→ Written exercise: From the entries below, gather every line containing the string "Blender".

→ Given information:
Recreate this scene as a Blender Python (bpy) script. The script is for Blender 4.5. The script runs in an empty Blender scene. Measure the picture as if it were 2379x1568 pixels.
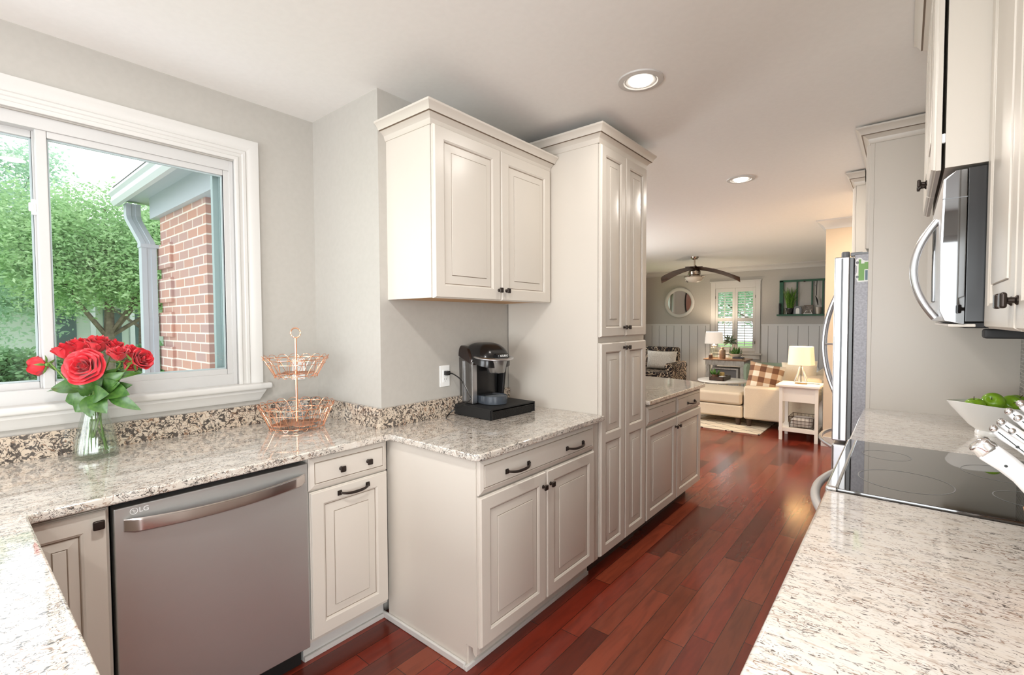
import bpy, bmesh, math, random
from mathutils import Vector, Matrix
random.seed(11)
S = bpy.context.scene
C = S.collection
PI = math.pi
H = 1.435          # eye height of the camera

# ------------------------------------------------------------------ camera
cam_d = bpy.data.cameras.new('camera')
cam = bpy.data.objects.new('camera', cam_d)
C.objects.link(cam)
cam_d.sensor_width = 36.0
cam_d.lens = 36.0 * 1102.25 / 2379.0
cam_d.clip_start = 0.03
cam_d.clip_end = 300
YAW, PITCH, ROLL = 0.691336, 0.033574, -0.004455
_f = Vector((-math.sin(YAW), math.cos(YAW), 0)); _r = Vector((math.cos(YAW), math.sin(YAW), 0)); _u = Vector((0, 0, 1))
_f2 = _f * math.cos(PITCH) - _u * math.sin(PITCH); _u2 = _u * math.cos(PITCH) + _f * math.sin(PITCH)
_r3 = _r * math.cos(ROLL) + _u2 * math.sin(ROLL); _u3 = _u2 * math.cos(ROLL) - _r * math.sin(ROLL)
_m = Matrix((_r3, _u3, -_f2)).transposed().to_4x4()
_m.translation = (0, 0, H)
cam.matrix_world = _m
S.camera = cam

# ------------------------------------------------------------------ world, big lights, exposure
W = bpy.data.worlds.new('overcast_sky')
S.world = W
W.use_nodes = True
W.node_tree.nodes['Background'].inputs[0].default_value = (0.93, 0.965, 1.0, 1)
W.node_tree.nodes['Background'].inputs[1].default_value = 2.5
S.view_settings.view_transform = 'Standard'
S.view_settings.look = 'None'
S.view_settings.exposure = 0.05
S.view_settings.gamma = 1.0
S.view_settings.use_curve_mapping = False
S.cycles.use_denoising = True
S.cycles.max_bounces = 10
S.cycles.diffuse_bounces = 5
S.cycles.glossy_bounces = 5
S.cycles.transparent_max_bounces = 16
S.cycles.caustics_reflective = False
S.cycles.caustics_refractive = False
S.cycles.sample_clamp_indirect = 6.0


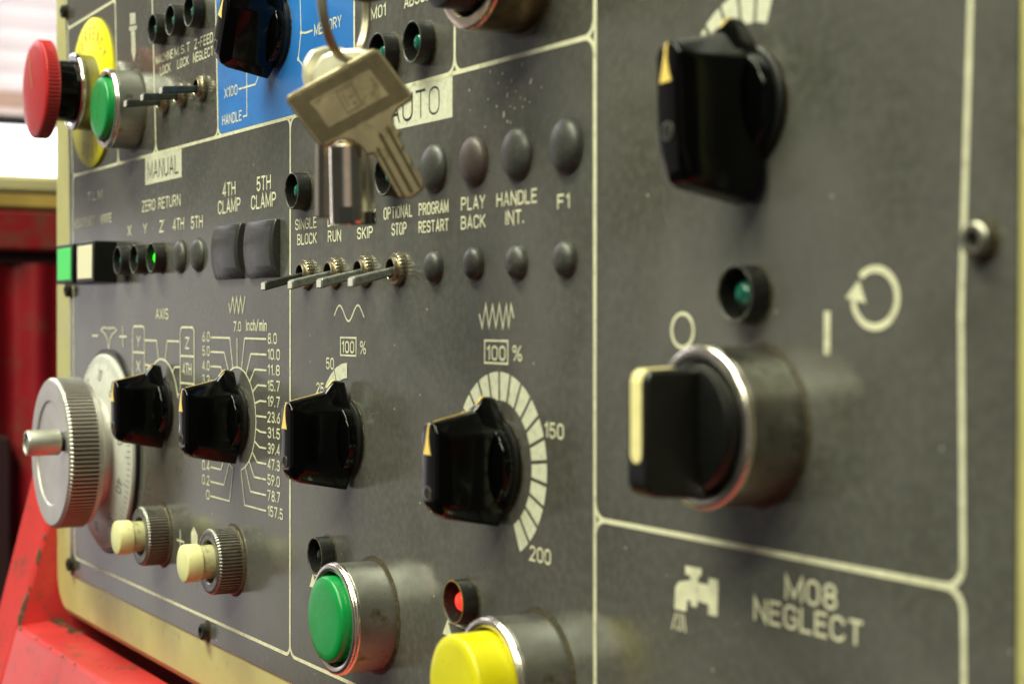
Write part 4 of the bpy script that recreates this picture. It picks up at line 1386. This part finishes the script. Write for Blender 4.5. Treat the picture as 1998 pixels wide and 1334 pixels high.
# flat key with the big hatched bow
fk = hang('flat_key', 404.4, 59.0, 43.3, 'flat nickel key with large hatched square bow, in front of the others', 'key', 'keys hanging on the split ring', rz=math.radians(28.8))
SHEAR = 0.14
OUT = [(-11.8, 6.1), (-10.8, 7.2), (10.8, 7.2), (11.8, 6.1), (11.8, -5.9), (10.9, -6.9), (7.4, -7.1), (5.6, -8.2), (4.9, -9.6), (4.9, -11.0), (5.8, -11.8),
       (4.6, -12.6), (4.6, -15.0), (3.7, -15.8), (4.7, -17.0), (4.6, -19.0), (3.9, -19.8), (4.9, -21.0), (4.8, -23.6), (3.8, -25.4), (0.4, -25.8), (-2.0, -24.4),
       (-2.2, -13.2), (-3.6, -12.8), (-3.9, -10.6), (-5.2, -8.2), (-7.2, -7.0), (-10.9, -6.7), (-11.8, -5.9)]
OUT = [(x - SHEAR * max(y, -7.2), y) for x, y in OUT]
link('body', prism(OUT, -0.9, 0.9), M['keymetal'], fk, 35, bevel=0.35)
bm = bmesh.new()
# raised frame hatching round a smooth tablet
for i in range(70):
    s = -19.0 + i * 0.56
    seg = []
    for k in range(81):
        x = -11.2 + 22.4 * k / 80
        y = s + x * 0.62
        ok = -6.2 < y < 6.2 and not (-7.4 < x < 7.4 and -3.4 < y < 3.4)
        if ok:
            seg.append((x - SHEAR * y, y))
        if (not ok or k == 80) and len(seg) > 1:
            ribbon([seg[0], seg[-1]], 0.36, bm, z=0.94, cap=False)
        if not ok:
            seg = []
link('hatching', bm, M['keymetal_dark'], fk, 0)
bm = bmesh.new()
ribbon([(x - SHEAR * y, y) for x, y in ((-7.3, -3.3), (7.3, -3.3), (7.3, 3.3), (-7.3, 3.3))], 0.35, bm, closed=True, z=1.0)
link('tablet_edge', bm, M['keymetal'], fk, 0)
bm = bmesh.new()
ribbon([(-1.9, -2.6), (1.9, -2.6), (1.9, 2.6), (-1.9, 2.6)], 0.5, bm, closed=True, z=0.985)
ribbon([(-0.9, -1.4), (-0.9, 1.4)], 0.45, bm, z=0.985)
ribbon([(0.0, 0.2), (1.0, 0.2)], 0.45, bm, z=0.985)
ribbon([(0.2, -1.4), (1.0, -1.4)], 0.45, bm, z=0.985)
link('stamp', bm, M['key_stamp'], fk, 0)
bm = bmesh.new()
for x0, x1, yt in ((-1.2, -0.5, -12.5), (0.7, 1.6, -10.0), (2.9, 3.6, -9.5)):
    prism([(x + SHEAR * 7.2, y) for x, y in ((x0, -25.0), (x1, -25.0), (x1, yt), (x0, yt))], 0.80, 0.93, bm)
link('grooves', bm, M['keymetal_dark'], fk, 0)


# tubular keys behind it
def make_tubular(label):
    t = hang('tubular_key', 0, 0, 0, label, 'key', 'keys hanging on the split ring')
    # thick-walled tube with dark blocks for its shaded end notches, local y is the key's length
    b = bmesh.new()
    prof = [(3.1, 2.0), (3.9, -3.0), (3.9, -5.0), (5.0, -5.6), (5.0, -22.4), (4.8, -22.8), (3.8, -22.8), (3.6, -22.4), (3.6, -16)]
    lathe([(r, y) for r, y in prof], 24, b, rfun=lambda i, r, k: r - (0.6 if (k % 6 >= 4 and 3 <= i <= 5) else 0))
    bmesh.ops.rotate(b, cent=(0, 0, 0), matrix=Matrix.Rotation(-PI / 2, 3, 'X'), verts=b.verts)
    link('tube', b, M['keybright'], t, 20)
    b = box(-1.5, 1.5, -23.0, -19.2, 3.2, 5.12)
    box(2.6, 5.1, -23.0, -20.2, -1.2, 1.6, b)
    link('notch', b, M['hole'], t, 0)
    # bow: rounded plate with a ring eye
    b = prism([(-7.0 + 0.0, 4.0), (-8.6, 9.5), (-8.4, 12.6), (-6.4, 15.4), (-2.5, 16.6), (2.5, 16.6), (6.4, 15.4), (8.4, 12.6), (8.6, 9.5), (7.0, 4.0), (3.4, 1.2), (-3.4, 1.2)], -1.3, 1.3)
    link('bow', b, M['keybow'], t, 35, bevel=0.8)
    b = lathe([(1.4, 1.35), (1.2, 1.5), (0.9, 1.35)], 20, center=(-1.5, 8.0))
    link('eyelet', b, M['keymetal_dark'], t, 40)
    return t


tk = make_tubular('bright tubular key hanging nearest behind the flat key')
HM = HR.to_4x4()


def place_hang(o, u, v, w, rz=0.0, ry=0.0, k=1.0):
    o.matrix_world = Matrix.Translation(W(u, v, w)) @ HM @ Matrix.Rotation(ry, 4, 'Y') @ Matrix.Rotation(rz, 4, 'Z') @ Matrix.Diagonal((k, 1, k, 1))


place_hang(tk, 398.4, 54.5, 40.3, 0.02, math.radians(-12))
tk2 = copy_tree(tk)
tk2['label'] = 'second tubular key, half hidden at the left behind the bright one'
place_hang(tk2, 389.2, 56.2, 40.8, 0.0, math.radians(24), 0.82)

→ The solution:
Recreate this scene as a Blender Python (bpy) script. The script is for Blender 4.5. The script runs in an empty Blender scene. Measure the picture as if it were 2379x1568 pixels.
Write part 4 of the bpy script that recreates this picture. It picks up at line 1386. This part finishes the script. Write for Blender 4.5. Treat the picture as 1998 pixels wide and 1334 pixels high.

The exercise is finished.